No part of that statement is accurate.
https://en.wikipedia.org/wiki/List_of_wars_involving_the_Uni...
As that list shows, that's not how things happened. There were major wars with the Native Americans all throughout the 19th century.
If for some reason you only want to include wars with Europeans and European colonies (I have no idea why you would though), the Mexican-American war, and the Spanish-American war are the big ones you missed. The War of 1812 was also another big war after the US had previously resolved our conflict with the British.
There were tons of other smaller skirmishes in North America. The Patriot War, the Aroostook War, the Reform War, the Cortina Troubles, the Utah War etc.
>once Northern America was settled
You can't even begin to say "once North America was settled" until the end of the 19th century.
> Estimates: 600,000+ Ukrainian military deaths; 100,000+ Russian deaths; 30,000-40,000 civilian deaths.
This is VERY wrong. Almost all estimates go for at least 3x higher Russian casualties than Ukrainian. Russia has been attacking for 4+ years just throwing bodies at the problem with Ukrainians defending with technology. Where do these estimates even come from? Makes me question the validity of the information on this site
Anyway, the Western stereotype of "Russian human wave attacks" is mostly wrong. Even when Russia is just throwing bodies into the fray (like the convict troops in Bakhmut), those can't really be described as "human wave" tactics (again, they're small infantry teams infiltrating at night). And Ukraine has thrown lots of hastily mobilized cannon fodder at the front as well: look for videos of protesting TDF soldiers and their relatives on Telegram if you don't believe me.

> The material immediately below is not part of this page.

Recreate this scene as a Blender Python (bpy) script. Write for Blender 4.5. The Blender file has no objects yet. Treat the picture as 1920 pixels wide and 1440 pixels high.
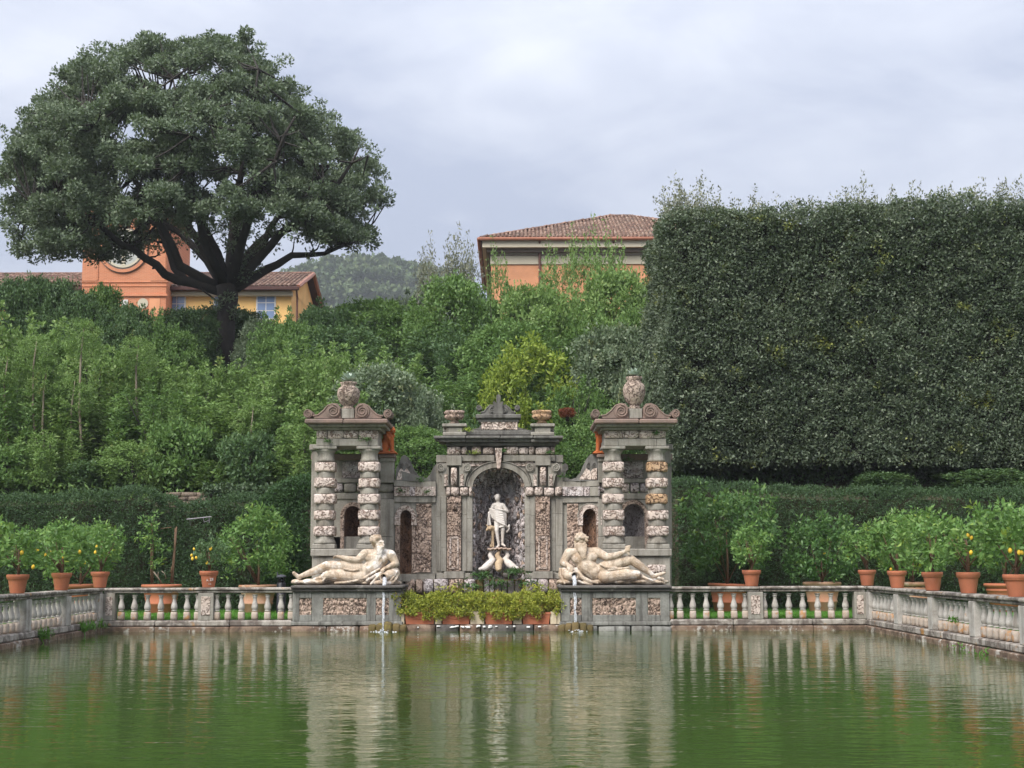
import bpy, bmesh, math, random
import numpy as np
from mathutils import Vector, Matrix

# ------------------------------------------------------------------ camera, sky, sun, exposure
scene = bpy.context.scene
COL = scene.collection
F = 2700.0                                   # focal length in pixels of the 1920 px wide photograph
TH = math.atan(329.0 / F)                    # the camera looks up a little
RM = Matrix.Rotation(math.pi / 2 + TH, 3, 'X') @ Matrix.Rotation(math.radians(-0.13), 3, 'Z')
CAM = Vector((0.0, 0.0, 1.752))
cd = bpy.data.cameras.new('camera')
cam = bpy.data.objects.new('camera', cd)
COL.objects.link(cam)
cam.matrix_world = Matrix.Translation(CAM) @ RM.to_4x4()
cd.sensor_width = 36.0
cd.lens = 36.0 * F / 1920.0
cd.clip_start = 0.1
cd.clip_end = 6000.0
scene.camera = cam

SUN_DIR = Vector((-0.42, -0.62, 0.80)).normalized()      # towards the sun, veiled by cloud
sl = bpy.data.lights.new('sun', 'SUN')
sl.energy = 1.5
sl.angle = math.radians(35)
sl.color = (1.0, 0.965, 0.91)
so = bpy.data.objects.new('sun', sl)
COL.objects.link(so)
so.rotation_euler = SUN_DIR.to_track_quat('Z', 'Y').to_euler()
so.location = (0, 0, 60)

world = bpy.data.worlds.new('World')
scene.world = world
world.use_nodes = True
wn = world.node_tree
wn.nodes.clear()


class NT:
    def __init__(s, tree): s.t = tree
    def n(s, typ, ins=None, **props):
        nd = s.t.nodes.new(typ)
        for k, v in props.items(): setattr(nd, k, v)
        for k, v in (ins or {}).items():
            sk = nd.inputs[k]
            if isinstance(v, bpy.types.NodeSocket): s.t.links.new(v, sk)
            elif isinstance(v, bpy.types.Node): s.t.links.new(v.outputs[0], sk)
            else:
                if hasattr(sk.default_value, '__len__') and len(sk.default_value) == 4 and len(v) == 3: v = (*v, 1)
                sk.default_value = v
        return nd
    def math(s, op, a, b=0.0, c=None, clamp=False):
        d = {0: a, 1: b}
        if c is not None: d[2] = c
        return s.n('ShaderNodeMath', d, operation=op, use_clamp=clamp).outputs[0]
    def mix(s, f, a, b, bt='MIX'):
        nd = s.n('ShaderNodeMix', None, data_type='RGBA', blend_type=bt)
        for i, v in ((0, f), (6, a), (7, b)):
            sk = nd.inputs[i]
            if isinstance(v, bpy.types.NodeSocket): s.t.links.new(v, sk)
            elif i == 0: sk.default_value = v
            else: sk.default_value = (*v, 1)
        return nd.outputs[2]
    def maprange(s, v, a, b, c=0.0, d=1.0):
        return s.n('ShaderNodeMapRange', {0: v, 1: a, 2: b, 3: c, 4: d}).outputs[0]
    def noise(s, vec, scale, detail=3.0, rough=0.55, dist=0.0):
        return s.n('ShaderNodeTexNoise', {'Vector': vec, 'Scale': scale, 'Detail': detail, 'Roughness': rough, 'Distortion': dist}).outputs[0]


W = NT(wn)
tc = W.n('ShaderNodeTexCoord')
sep = W.n('ShaderNodeSeparateXYZ', {0: tc.outputs['Generated']})
zc = W.math('MAXIMUM', sep.outputs[2], 0.0)
den = W.math('ADD', zc, 0.22)
cx_ = W.math('DIVIDE', sep.outputs[0], den)
cy_ = W.math('DIVIDE', sep.outputs[1], den)
cv = W.n('ShaderNodeCombineXYZ', {0: cx_, 1: W.math('MULTIPLY', cy_, 1.15), 2: 3.7}).outputs[0]
c1 = W.noise(cv, 0.95, 6, 0.55, 0.5)
c2 = W.noise(cv, 2.6, 6, 0.6, 0.9)
cm = W.math('ADD', W.math('MULTIPLY', c1, 0.72), W.math('MULTIPLY', c2, 0.28))
cf = W.maprange(cm, 0.395, 0.60)
cloud = W.mix(cf, (1.62, 1.79, 2.26), (2.72, 2.83, 3.15))
grad = W.math('DIVIDE', W.math('MULTIPLY_ADD', zc, 1.6, 1.0), 1.42)     # an overcast sky is brighter overhead
cloud = W.n('ShaderNodeVectorMath', {0: cloud, 3: grad}, operation='SCALE').outputs[0]
sky = W.n('ShaderNodeTexSky', None, sky_type='NISHITA', sun_disc=False,
          sun_elevation=math.asin(SUN_DIR.z), sun_rotation=math.atan2(SUN_DIR.x, SUN_DIR.y))
skyc = W.mix(0.96, sky.outputs[0], cloud)
bg = W.n('ShaderNodeBackground', {'Color': skyc, 'Strength': 0.1})
W.n('ShaderNodeOutputWorld', {'Surface': bg})

vs = scene.view_settings
vs.view_transform = 'Standard'
vs.look = 'None'
vs.exposure = 1.72
vs.gamma = 1.0
scene.cycles.max_bounces = 5
scene.cycles.use_adaptive_sampling = True
scene.cycles.adaptive_threshold = 0.02
scene.cycles.diffuse_bounces = 2
scene.cycles.glossy_bounces = 3
scene.cycles.transmission_bounces = 4
scene.cycles.volume_bounces = 0
scene.cycles.transparent_max_bounces = 6
scene.cycles.use_denoising = True

rng = np.random.default_rng(7)
random.seed(7)
PI = math.pi


def P(px, py, Y):
    """The world point at depth Y that stands at a pixel of the photograph (used to take measurements off it)."""
    d = RM @ Vector(((px - 960.0) / F, (720.0 - py) / F, -1.0))
    return CAM + d * (Y / d.y)


# ------------------------------------------------------------------ materials
def newmat(name):
    m = bpy.data.materials.new(name)
    m.use_nodes = True
    m.node_tree.nodes.clear()
    return m, NT(m.node_tree)


def finish(m, T, col, rough=0.8, bump=None, bs=0.4, bd=0.02, spec=0.3, normal=None, **kw):
    ins = {'Base Color': col, 'Roughness': rough, 'Specular IOR Level': spec}
    ins.update(kw)
    if bump is not None:
        ins['Normal'] = T.n('ShaderNodeBump', {'Height': bump, 'Strength': bs, 'Distance': bd})
    b = T.n('ShaderNodeBsdfPrincipled', ins)
    T.n('ShaderNodeOutputMaterial', {'Surface': b})
    return m


def stone(name, ca, cb, stain, crack=0.0, crackcol=(0.07, 0.04, 0.03), cscale=16.0, lichen=None, lth=0.62,
          stain_lo=0.52, stain_hi=0.72, bs=0.5, bd=0.02, scale=1.0, lscale=9.0, rough=0.88, streak=0.0):
    m, T = newmat(name)
    pos = T.n('ShaderNodeNewGeometry').outputs['Position']
    n1 = T.noise(pos, 2.3 * scale, 5, 0.6)
    n2 = T.noise(pos, 21 * scale, 4, 0.65)
    c = T.mix(T.maprange(n1, 0.34, 0.66), ca, cb)
    c = T.mix(T.math('MULTIPLY', T.maprange(n2, 0.35, 0.7), 0.35), c, stain)
    n3 = T.noise(pos, 1.1 * scale, 6, 0.68, 0.6)
    c = T.mix(T.math('MULTIPLY', T.maprange(n3, stain_lo, stain_hi), 0.75), c, stain)
    if streak:
        mp = T.n('ShaderNodeMapping', {'Vector': pos, 'Scale': (7.0, 7.0, 0.55)}).outputs[0]
        n5 = T.noise(mp, 1.0, 4, 0.6)
        c = T.mix(T.math('MULTIPLY', T.maprange(n5, 0.5, 0.68), streak), c, tuple(x * 0.5 for x in stain))
    h = T.math('ADD', T.math('MULTIPLY', n2, 0.6), T.math('MULTIPLY', n1, 0.4))
    if lichen:
        n4 = T.noise(pos, lscale, 4, 0.6)
        n4b = T.noise(pos, 1.3, 3, 0.5)
        lf = T.maprange(T.math('ADD', T.math('MULTIPLY', n4, 0.55), T.math('MULTIPLY', n4b, 0.45)), lth, lth + 0.07)
        c = T.mix(T.math('MULTIPLY', lf, 0.85), c, lichen)
    if crack:
        w = T.noise(pos, cscale, 2.0, 0.5, 0.7)
        wm = T.noise(pos, cscale * 0.3, 2.0, 0.5)
        wid = T.maprange(wm, 0.32, 0.66, 0.012, 0.085)
        d = T.math('ABSOLUTE', T.math('SUBTRACT', w, 0.5))
        cr = T.math('SUBTRACT', 1.0, T.math('DIVIDE', d, wid, clamp=True), clamp=True)
        c = T.mix(T.math('MULTIPLY', cr, crack), c, crackcol)
        h = T.math('SUBTRACT', T.math('MULTIPLY', h, 0.5), T.math('MULTIPLY', cr, 0.9))
    return finish(m, T, c, rough, h, bs, bd, 0.25)


GREY = stone('grey_sandstone', (0.375, 0.35, 0.30), (0.27, 0.252, 0.218), (0.145, 0.115, 0.085), lichen=(0.32, 0.33, 0.29), lth=0.64, streak=0.55, bd=0.012)
GREYW = stone('weathered_grey_stone', (0.20, 0.19, 0.17), (0.13, 0.122, 0.11), (0.06, 0.055, 0.05), lichen=(0.26, 0.2, 0.08), lth=0.66, streak=0.6, bd=0.015)
RED = stone('reddish_sandstone', (0.27, 0.185, 0.15), (0.19, 0.145, 0.12), (0.10, 0.075, 0.06), lichen=(0.30, 0.29, 0.25), lth=0.68, bd=0.01)
PINK = stone('vermiculated_pink_stone', (0.67, 0.575, 0.52), (0.58, 0.475, 0.40), (0.38, 0.265, 0.20), crack=0.85, cscale=9.5, bs=0.9, bd=0.05, stain_lo=0.56, crackcol=(0.19, 0.105, 0.075))
OCHRE = stone('vermiculated_ochre_stone', (0.52, 0.33, 0.18), (0.56, 0.40, 0.27), (0.33, 0.18, 0.09), crack=0.95, cscale=8.5, bs=0.9, bd=0.05, crackcol=(0.09, 0.045, 0.025))
PEBBLE = stone('pink_grotto_crust', (0.62, 0.475, 0.385), (0.45, 0.325, 0.255), (0.26, 0.17, 0.12), crack=0.95, cscale=13, bs=1.0, bd=0.05, scale=2.2, crackcol=(0.06, 0.035, 0.028))
BROWNROCK = stone('brown_grotto_crust', (0.36, 0.19, 0.11), (0.26, 0.16, 0.11), (0.13, 0.08, 0.055), crack=1.0, cscale=12, bs=1.0, bd=0.05, scale=2.2)
SPUGNA = stone('grey_spongy_rock', (0.58, 0.54, 0.535), (0.38, 0.345, 0.345), (0.13, 0.10, 0.095), crack=0.9, cscale=11, bs=0.9, bd=0.03, scale=2.0)
SPUGNA2 = stone('pale_spongy_rock', (0.74, 0.69, 0.68), (0.52, 0.43, 0.41), (0.19, 0.12, 0.10), crack=0.9, cscale=11, bs=0.9, bd=0.03, scale=2.0)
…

But the numbers for Ukraine and russian federation seem to be swapped: Ukraine does not even have 600 k soldiers, so probably in 10-20 or so years cannot have these many loses without front collapse.
I feel like you're not really replying to the comment above.
I can't find numbers or more information about this because Google has stopped returning results that match my queries.
Even the Russian MOD own numbers for recruitment and numbers stationed in Ukraine shows that there is at least ~1.1 million personal missing.